OK, I’m making BIG claims for this drill, but I’m ready to back those claims up!

See, I’m really big on PROGRESSIONS. Progressions start simple, add small pieces of information, and ultimately lead to BIG gains.

The best part about this drill I’m about to share with you is that it will work for ANY age group (even the littles who can’t get their fingers above the net) and your players will LOVE it.

This is also a great volleyball camp drill, for those reasons and more.


  • Three players in front row at the 10’ on the “Hitting” side

  • Three players in front row at the net on the “Blocking” side

  • Take additional players and have them get into lines behind the blockers (with space between them so they don’t get stepped on!)

  • A coach stands in the setting zone between the middle and right side hitters on the hitting side. Place a ball cart on the blocking side directly across the net from the coach.

A setter will be added later!


Progression 1:

2-3 minutes, or until everyone has hit 3-4 times/understands the rotations.

  • The coach will toss the “set” to the outside hitter, middle blocker, and right side in turn. Want to teach communication? ONLY toss to a player if they are calling for the ball.

  • If the outside hitter is hitting, the blocker opposite them will attempt to block the hit. For this drill, we will not have the middle move to assist in any blocks. (additionally, if the middle hits, the middle blocks, and if right side hits, the outside blocker blocks).

  • Once an ATTEMPT to hit the ball has been made, that hitter will shag their ball, PLACE the ball in the ball cart (no throwing! safety hazard!) and get into a blocking line.

  • The blocker opposite the hitter will then come under the net and become the next hitter in that position.

  • The player in line behind the blocker steps up to block the now empty blocking zone.

  • Coach tosses to a new hitter, and the cycle repeats.

Progression 2:

3-4 minutes, up to 5 if you need to spend more time on transition footwork.

  • Before starting Progression 2, the coach will demonstrate the proper footwork to transition off the net from blocking to ready-to-hit. Depending on the age group and the approach you’re teaching, this may vary. Classic teaching is to use the “step-cross-hop” method, but if you are going to teach a 4-step approach (which I now recommend for every age) it will be more of a “step-cross-step-rock” for OH and middle, or “step-cross-step-step-rock” for right-handed right side hitters. It’s confusing, that’ll be another article/video soon!)

  • Bring the hitting lines up to the net (instead of at the 10’ line) with hands up as if they were ready to block.

  • Coach will slap the ball (indicating the ball has been sent over) and the players will transition off the net, call for the set, and hit if the set comes to them.

  • Blockers will continue to block as they have been, and the rotations are the same.

Progression 3:

5-6 minutes to allow a rhythm, use 1-2 setters.

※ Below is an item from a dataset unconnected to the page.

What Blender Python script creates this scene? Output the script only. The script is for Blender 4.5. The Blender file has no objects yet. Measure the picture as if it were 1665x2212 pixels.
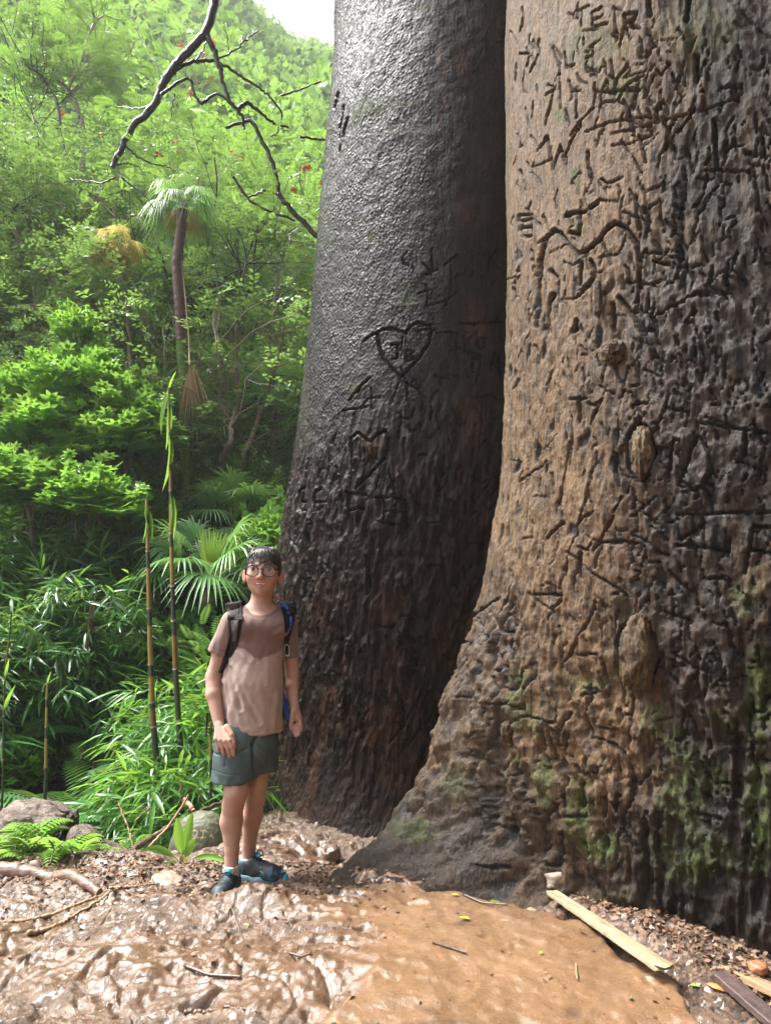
import bpy, math, random
import numpy as np
from mathutils import Vector, Matrix
R = math.radians
sc = bpy.context.scene
COL = sc.collection

# ------------------------------------------------------------ camera
CAMZ = 1.2
PITCH = R(8.2)
FD = 1536.0                      # focal length for a picture 1665 x 2212
cd = bpy.data.cameras.new('camera')
cd.sensor_fit = 'VERTICAL'; cd.sensor_height = 24.0; cd.lens = 24.0 * FD / 2212.0
cd.clip_start = 0.05; cd.clip_end = 800
cam = bpy.data.objects.new('camera', cd); COL.objects.link(cam)
cam.location = (0, 0, CAMZ); cam.rotation_euler = (R(90) + PITCH, 0, 0)
sc.camera = cam

# ------------------------------------------------------------ sky, sun, exposure
SUN_EL, SUN_AZ = R(60), R(-72)   # azimuth from +Y towards +X
w = bpy.data.worlds.new('World'); sc.world = w; w.use_nodes = True
nt = w.node_tree
sky = nt.nodes.new('ShaderNodeTexSky'); sky.sky_type = 'NISHITA'; sky.sun_disc = False
sky.sun_elevation = SUN_EL; sky.sun_rotation = SUN_AZ
sky.dust_density = 5.0; sky.air_density = 1.0; sky.ozone_density = 0.6
hs = nt.nodes.new('ShaderNodeHueSaturation'); hs.inputs['Saturation'].default_value = 0.45
nt.links.new(sky.outputs[0], hs.inputs['Color'])
nt.links.new(hs.outputs[0], nt.nodes['Background'].inputs[0])
nt.nodes['Background'].inputs[1].default_value = 0.15
sl = bpy.data.lights.new('sun', 'SUN'); sl.energy = 4.0; sl.angle = R(20); sl.color = (1, .975, .93)
sun = bpy.data.objects.new('sun', sl); COL.objects.link(sun)
sd = Vector((math.cos(SUN_EL) * math.sin(SUN_AZ), math.cos(SUN_EL) * math.cos(SUN_AZ), math.sin(SUN_EL)))
sun.rotation_euler = sd.to_track_quat('Z', 'Y').to_euler()
sc.view_settings.view_transform = 'Standard'; sc.view_settings.look = 'None'
sc.view_settings.exposure = 1.9; sc.view_settings.gamma = 1.0
sc.cycles.max_bounces = 7; sc.cycles.diffuse_bounces = 3; sc.cycles.glossy_bounces = 3
sc.cycles.transmission_bounces = 5; sc.cycles.transparent_max_bounces = 6; sc.cycles.volume_bounces = 1
sc.cycles.use_denoising = True
sc.cycles.sample_clamp_indirect = 6.0
sc.cycles.caustics_reflective = False; sc.cycles.caustics_refractive = False

# ------------------------------------------------------------ projection helpers
CP, SP = math.cos(PITCH), math.sin(PITCH)
def ray(u, v):
    x = (u - 832.5) / FD; t = (1106 - v) / FD
    return np.array([x, CP - t * SP, SP + t * CP])
def at(u, v, y):
    d = ray(u, v); k = y / d[1]
    return np.array([d[0] * k, y, CAMZ + d[2] * k])
def onz(u, v, z):
    d = ray(u, v); k = (z - CAMZ) / d[2]
    return np.array([d[0] * k, d[1] * k, z])
def proj(P):
    P = np.asarray(P, float); z = P[..., 2] - CAMZ
    dep = CP * P[..., 1] + SP * z; up = -SP * P[..., 1] + CP * z
    return 832.5 + FD * P[..., 0] / dep, 1106 - FD * up / dep

# ------------------------------------------------------------ noise
_rs = np.random.RandomState(7)
_perm = np.tile(_rs.permutation(256), 3).astype(np.int32)
_grad = _rs.normal(size=(256, 3)); _grad /= np.linalg.norm(_grad, axis=1)[:, None]
def pn(x, y, z=0.0, s=0):
    x, y, z = np.broadcast_arrays(np.asarray(x, float), np.asarray(y, float), np.asarray(z, float) + s * 17.31)
    xi, yi, zi = np.floor(x), np.floor(y), np.floor(z)
    fx, fy, fz = x - xi, y - yi, z - zi
    xi = xi.astype(np.int64) & 255; yi = yi.astype(np.int64) & 255; zi = zi.astype(np.int64) & 255
    ux, uy, uz = [f * f * f * (f * (f * 6 - 15) + 10) for f in (fx, fy, fz)]
    def g(a, b, c):
        h = _perm[_perm[_perm[(xi + a) & 255] + ((yi + b) & 255)] + ((zi + c) & 255)] & 255
        q = _grad[h]
        return q[..., 0] * (fx - a) + q[..., 1] * (fy - b) + q[..., 2] * (fz - c)
    l = lambda a, b, t: a + (b - a) * t
    return 1.6 * l(l(l(g(0,0,0), g(1,0,0), ux), l(g(0,1,0), g(1,1,0), ux), uy),
                   l(l(g(0,0,1), g(1,0,1), ux), l(g(0,1,1), g(1,1,1), ux), uy), uz)
def fbm(x, y, z=0.0, s=0, o=4, g=.5):
    r = 0; a = 1.0
    for i in range(o):
        r = r + a * pn(np.asarray(x) * 2**i, np.asarray(y) * 2**i, np.asarray(z) * 2**i, s + i); a *= g
    return r
def sst(a, b, x):
    t = np.clip((np.asarray(x, float) - a) / (b - a), 0, 1); return t * t * (3 - 2 * t)

# ------------------------------------------------------------ mesh helpers
def mesh_np(name, V, F, mat=None, parent=None, smooth=True, attrs=None, link=True):
    """V (n,3); F list of integer arrays (m,k)"""
    V = np.asarray(V, np.float32)
    F = [np.asarray(f, np.int32) for f in (F if isinstance(F, (list, tuple)) else [F]) if len(f)]
    me = bpy.data.meshes.new(name)
    me.vertices.add(len(V)); me.vertices.foreach_set('co', V.ravel())
    nl = sum(f.size for f in F); npol = sum(len(f) for f in F)
    me.loops.add(nl); me.loops.foreach_set('vertex_index', np.concatenate([f.ravel() for f in F]))
    me.polygons.add(npol)
    tot = np.concatenate([np.full(len(f), f.shape[1], np.int32) for f in F])
    st = np.concatenate([[0], np.cumsum(tot)[:-1]]).astype(np.int32)
    me.polygons.foreach_set('loop_start', st)
    me.polygons.foreach_set('use_smooth', np.full(npol, bool(smooth)))
    me.update(calc_edges=True); me.validate()
    for k, a in (attrs or {}).items():
        t = me.attributes.new(k, 'FLOAT', 'POINT'); t.data.foreach_set('value', np.asarray(a, np.float32))
    for m in (mat if isinstance(mat, (list, tuple)) else [mat]):
        if m: me.materials.append(m)
    o = bpy.data.objects.new(name, me)
    if link: COL.objects.link(o)
    if parent is not None: o.parent = parent
    return o
def tag(o, label=None, cat=None, group=None, kind=None):
    if label: o['label'] = label
    if cat: o['category'] = cat
    if group: o['group'] = group
    if kind: o['kind'] = kind
    return o
def empty(name, loc, label, cat, group=None, rz=0.0, s=1.0):
    o = bpy.data.objects.new(name, None); COL.objects.link(o)
    o.empty_display_size = .1
    o.location = [float(c) for c in loc]; o.rotation_euler = (0, 0, rz); o.scale = (s, s, s)
    return tag(o, label, cat, group)
def copy_tree(o, parent=None):
    c = o.copy(); COL.objects.link(c)
    if parent is not None: c.parent = parent
    for ch in o.children: copy_tree(ch, c)
    return c
def grid_faces(nu, nv, wrap=False):
    a = np.arange(nu * nv).reshape(nu, nv)
    if wrap: a = np.vstack([a, a[:1]])
    return np.stack([a[:-1, :-1], a[1:, :-1], a[1:, 1:], a[:-1, 1:]], -1).reshape(-1, 4)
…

  • Next move the coach and the ball cart back to the middle of the court and add a setter. I recommend PICKING a setter based on ability rather than asking for volunteers so the drill progresses well.

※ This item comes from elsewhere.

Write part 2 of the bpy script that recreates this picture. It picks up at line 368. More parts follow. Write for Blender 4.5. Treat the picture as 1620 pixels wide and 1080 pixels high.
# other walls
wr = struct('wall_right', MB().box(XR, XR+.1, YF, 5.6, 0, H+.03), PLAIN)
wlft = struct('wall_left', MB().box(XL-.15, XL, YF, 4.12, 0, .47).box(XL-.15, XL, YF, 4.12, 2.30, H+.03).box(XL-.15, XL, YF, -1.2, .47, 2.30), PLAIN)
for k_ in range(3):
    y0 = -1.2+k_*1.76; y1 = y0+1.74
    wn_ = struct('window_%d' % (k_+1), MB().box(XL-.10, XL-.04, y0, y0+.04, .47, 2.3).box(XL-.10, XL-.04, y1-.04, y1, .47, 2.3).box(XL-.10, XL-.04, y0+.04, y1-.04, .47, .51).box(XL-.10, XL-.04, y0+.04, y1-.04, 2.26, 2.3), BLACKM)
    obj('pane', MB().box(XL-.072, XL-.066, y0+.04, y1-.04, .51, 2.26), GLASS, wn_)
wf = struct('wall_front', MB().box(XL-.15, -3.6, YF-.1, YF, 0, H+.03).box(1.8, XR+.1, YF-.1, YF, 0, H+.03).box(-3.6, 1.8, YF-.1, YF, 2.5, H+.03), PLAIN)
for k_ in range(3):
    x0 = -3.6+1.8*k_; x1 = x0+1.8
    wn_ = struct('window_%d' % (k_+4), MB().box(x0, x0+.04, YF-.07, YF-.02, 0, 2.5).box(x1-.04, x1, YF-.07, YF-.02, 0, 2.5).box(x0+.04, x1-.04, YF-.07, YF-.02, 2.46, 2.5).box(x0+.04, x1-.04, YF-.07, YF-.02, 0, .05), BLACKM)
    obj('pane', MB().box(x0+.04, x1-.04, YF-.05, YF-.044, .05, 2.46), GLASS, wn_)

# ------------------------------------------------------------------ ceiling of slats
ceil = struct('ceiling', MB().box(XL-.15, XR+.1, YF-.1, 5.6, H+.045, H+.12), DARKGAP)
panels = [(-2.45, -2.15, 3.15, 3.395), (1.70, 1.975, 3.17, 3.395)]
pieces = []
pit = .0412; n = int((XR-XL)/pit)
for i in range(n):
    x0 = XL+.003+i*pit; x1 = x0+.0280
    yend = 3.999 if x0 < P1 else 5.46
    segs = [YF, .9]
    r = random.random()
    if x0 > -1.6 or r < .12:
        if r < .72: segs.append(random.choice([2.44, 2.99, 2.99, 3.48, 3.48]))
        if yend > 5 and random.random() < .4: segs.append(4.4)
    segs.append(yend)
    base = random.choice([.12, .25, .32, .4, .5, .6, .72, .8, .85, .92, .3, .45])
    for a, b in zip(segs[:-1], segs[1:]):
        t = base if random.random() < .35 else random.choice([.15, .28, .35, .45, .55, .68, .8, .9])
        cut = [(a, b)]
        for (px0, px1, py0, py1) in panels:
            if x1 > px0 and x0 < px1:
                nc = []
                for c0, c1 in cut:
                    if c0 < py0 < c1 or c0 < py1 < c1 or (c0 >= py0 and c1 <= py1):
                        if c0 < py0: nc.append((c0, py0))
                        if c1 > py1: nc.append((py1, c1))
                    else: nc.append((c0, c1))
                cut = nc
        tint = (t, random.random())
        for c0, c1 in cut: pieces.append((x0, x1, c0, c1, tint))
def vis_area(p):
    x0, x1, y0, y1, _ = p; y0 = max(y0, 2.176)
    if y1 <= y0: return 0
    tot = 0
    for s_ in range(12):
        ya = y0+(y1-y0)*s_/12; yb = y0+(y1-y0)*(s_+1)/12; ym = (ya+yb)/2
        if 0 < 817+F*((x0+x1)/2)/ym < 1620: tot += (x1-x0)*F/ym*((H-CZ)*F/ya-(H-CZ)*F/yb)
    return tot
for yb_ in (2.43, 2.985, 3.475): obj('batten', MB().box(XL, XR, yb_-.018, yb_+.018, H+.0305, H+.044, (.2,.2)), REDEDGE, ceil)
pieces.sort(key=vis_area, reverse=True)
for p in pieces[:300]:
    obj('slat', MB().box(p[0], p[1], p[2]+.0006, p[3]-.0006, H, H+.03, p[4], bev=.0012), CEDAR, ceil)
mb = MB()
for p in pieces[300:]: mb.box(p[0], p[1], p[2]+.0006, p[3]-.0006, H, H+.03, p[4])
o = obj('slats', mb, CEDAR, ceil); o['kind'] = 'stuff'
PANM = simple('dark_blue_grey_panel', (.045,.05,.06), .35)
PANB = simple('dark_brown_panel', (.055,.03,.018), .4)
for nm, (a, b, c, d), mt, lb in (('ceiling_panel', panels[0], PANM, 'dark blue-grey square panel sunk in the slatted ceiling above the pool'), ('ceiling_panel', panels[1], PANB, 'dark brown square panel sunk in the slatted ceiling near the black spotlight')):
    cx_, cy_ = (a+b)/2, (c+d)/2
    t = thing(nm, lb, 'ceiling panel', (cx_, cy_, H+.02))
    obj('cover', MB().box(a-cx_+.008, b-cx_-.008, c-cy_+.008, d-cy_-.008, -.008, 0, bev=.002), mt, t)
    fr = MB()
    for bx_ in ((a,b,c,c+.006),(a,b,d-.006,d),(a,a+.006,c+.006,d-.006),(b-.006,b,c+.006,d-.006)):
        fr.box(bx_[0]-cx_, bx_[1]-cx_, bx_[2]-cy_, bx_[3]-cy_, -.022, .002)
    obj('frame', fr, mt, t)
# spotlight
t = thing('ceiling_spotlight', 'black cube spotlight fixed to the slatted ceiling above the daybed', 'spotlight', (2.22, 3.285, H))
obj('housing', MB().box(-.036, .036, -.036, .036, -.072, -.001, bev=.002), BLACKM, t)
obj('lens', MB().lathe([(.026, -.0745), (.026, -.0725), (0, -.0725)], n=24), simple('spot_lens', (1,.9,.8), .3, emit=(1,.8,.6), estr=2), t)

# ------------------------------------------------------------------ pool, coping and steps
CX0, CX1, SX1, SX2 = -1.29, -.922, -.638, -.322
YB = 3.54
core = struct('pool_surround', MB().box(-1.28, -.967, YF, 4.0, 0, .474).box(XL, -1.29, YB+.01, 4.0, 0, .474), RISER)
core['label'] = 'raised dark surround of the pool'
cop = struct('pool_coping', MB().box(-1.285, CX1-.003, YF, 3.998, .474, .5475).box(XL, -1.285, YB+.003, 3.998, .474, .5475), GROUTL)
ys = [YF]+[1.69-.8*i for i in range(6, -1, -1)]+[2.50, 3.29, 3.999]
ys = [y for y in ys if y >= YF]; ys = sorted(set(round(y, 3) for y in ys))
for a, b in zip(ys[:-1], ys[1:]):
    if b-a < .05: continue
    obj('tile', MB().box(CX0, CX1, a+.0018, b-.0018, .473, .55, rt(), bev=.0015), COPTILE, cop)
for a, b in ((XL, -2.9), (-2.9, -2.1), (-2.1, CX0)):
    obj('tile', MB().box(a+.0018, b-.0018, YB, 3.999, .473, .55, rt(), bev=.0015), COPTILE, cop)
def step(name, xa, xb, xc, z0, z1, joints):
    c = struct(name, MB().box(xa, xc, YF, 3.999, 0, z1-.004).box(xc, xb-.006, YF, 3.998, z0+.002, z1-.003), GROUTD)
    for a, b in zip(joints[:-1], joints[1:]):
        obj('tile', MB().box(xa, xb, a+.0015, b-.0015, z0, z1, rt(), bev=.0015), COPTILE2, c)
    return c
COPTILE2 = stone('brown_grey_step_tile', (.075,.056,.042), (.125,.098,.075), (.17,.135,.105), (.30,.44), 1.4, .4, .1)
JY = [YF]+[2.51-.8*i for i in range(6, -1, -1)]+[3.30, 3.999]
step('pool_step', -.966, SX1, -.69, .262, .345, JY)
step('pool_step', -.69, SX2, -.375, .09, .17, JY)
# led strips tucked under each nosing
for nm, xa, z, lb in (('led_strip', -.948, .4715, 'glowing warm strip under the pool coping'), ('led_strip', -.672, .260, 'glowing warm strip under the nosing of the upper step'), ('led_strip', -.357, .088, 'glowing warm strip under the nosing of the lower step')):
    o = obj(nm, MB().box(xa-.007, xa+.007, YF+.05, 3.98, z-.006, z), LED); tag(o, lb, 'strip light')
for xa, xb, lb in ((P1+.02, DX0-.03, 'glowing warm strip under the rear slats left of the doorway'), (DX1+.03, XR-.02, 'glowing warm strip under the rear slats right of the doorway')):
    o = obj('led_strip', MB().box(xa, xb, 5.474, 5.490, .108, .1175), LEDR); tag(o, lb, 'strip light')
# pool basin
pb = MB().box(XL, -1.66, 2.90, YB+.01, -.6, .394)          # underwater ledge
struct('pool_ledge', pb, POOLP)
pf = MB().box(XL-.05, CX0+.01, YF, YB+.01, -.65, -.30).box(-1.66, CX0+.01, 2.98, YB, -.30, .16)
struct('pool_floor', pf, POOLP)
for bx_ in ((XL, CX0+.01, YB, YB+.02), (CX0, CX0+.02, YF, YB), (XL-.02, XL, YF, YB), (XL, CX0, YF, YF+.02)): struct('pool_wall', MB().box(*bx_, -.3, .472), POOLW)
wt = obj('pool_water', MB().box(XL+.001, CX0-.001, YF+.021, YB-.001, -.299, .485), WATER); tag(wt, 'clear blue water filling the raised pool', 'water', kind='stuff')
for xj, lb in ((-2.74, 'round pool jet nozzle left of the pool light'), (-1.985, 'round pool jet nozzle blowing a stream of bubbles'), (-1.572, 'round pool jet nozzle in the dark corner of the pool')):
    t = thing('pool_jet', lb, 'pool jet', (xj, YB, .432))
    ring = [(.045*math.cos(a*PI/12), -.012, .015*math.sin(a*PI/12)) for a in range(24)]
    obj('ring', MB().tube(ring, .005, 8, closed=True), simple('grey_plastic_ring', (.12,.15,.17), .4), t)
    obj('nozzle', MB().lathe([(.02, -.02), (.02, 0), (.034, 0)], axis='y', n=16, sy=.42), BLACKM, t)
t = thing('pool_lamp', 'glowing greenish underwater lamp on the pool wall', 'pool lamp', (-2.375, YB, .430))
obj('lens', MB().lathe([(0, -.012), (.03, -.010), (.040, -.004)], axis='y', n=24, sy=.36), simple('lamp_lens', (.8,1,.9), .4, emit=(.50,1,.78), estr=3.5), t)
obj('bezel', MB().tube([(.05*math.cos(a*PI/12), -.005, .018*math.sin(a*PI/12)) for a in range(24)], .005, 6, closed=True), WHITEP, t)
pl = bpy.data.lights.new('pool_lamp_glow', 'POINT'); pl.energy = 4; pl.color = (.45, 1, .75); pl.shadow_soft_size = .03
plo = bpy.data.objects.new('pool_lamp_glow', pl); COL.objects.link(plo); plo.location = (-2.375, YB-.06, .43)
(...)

  • Have the setter start in the right back base position (5’-6’ in and a foot or two behind the 10’ line).

  • Slap the ball indicating the need for everyone to transition (front row drops back using footwork) and the setter will run to the setting zone.

  • Toss a ball slightly in front of the setter and have them set a hitter who is calling for the set.

  • Again, rotate as you did in the previous progression, but leave the setter until 3 minutes in and switch (if necessary).

Progression 4:

About 10 minutes.

  • Move the coach and the ball cart to the blockers side.

  • Switch setters if wanted/necessary.

  • Coach will slap the ball to indicate a freeball coming over.

  • Players transition.

  • Coach tosses to one of the hitters, who must pass the ball to the setter.

  • The setter should then set back to the hitter who passed the ball (not always ideal to train, but it helps the play run smoothly and it DOES happen in games so why not practice it).

  • The hitter will hit, and rotations continue as they have for the entire drill.

  • I’ve found players can do this progression for about 10-15 minutes before they lose interest. I suggest cutting it off while it’s still fun instead of letting it run too long.

And there you have it! You will be amazed at how easy it seems for your players to block and transition after this drill!


  • Always make sure your blockers are calling where the ball is being set to. This will get them in the habit of talking on defense, and with practice, they will start to learn to read the setter for higher volleyball IQ.

  • If hitters are not calling the ball, do not toss or set to them. And just because their mouth is moving doesn’t count! The quiet ones need to learn to be louder, the purpose is so we can HEAR them.

  • I also withhold sets if they are not doing their transition footwork properly. I don’t care if someone feels stupid and I have to stop the drill while they figure it out. Peer pressure is a great teacher and I’m not afraid to use it!

  • Make sure everyone on the blocking side is PAYING ATTENTION! They are essentially sitting ducks if they’re talking to each other or just plain not looking. They WILL get hit in the head, and they COULD get a concussion/bloody nose/etc. If your team has a couple of hard hitters, consider switching up how you setup your blocker lines so they’re out of harm’s way.

  • As always, feel free to make adjustments :) I encourage you to make modifications and test out different ways to run this drill, it will make you a better coach!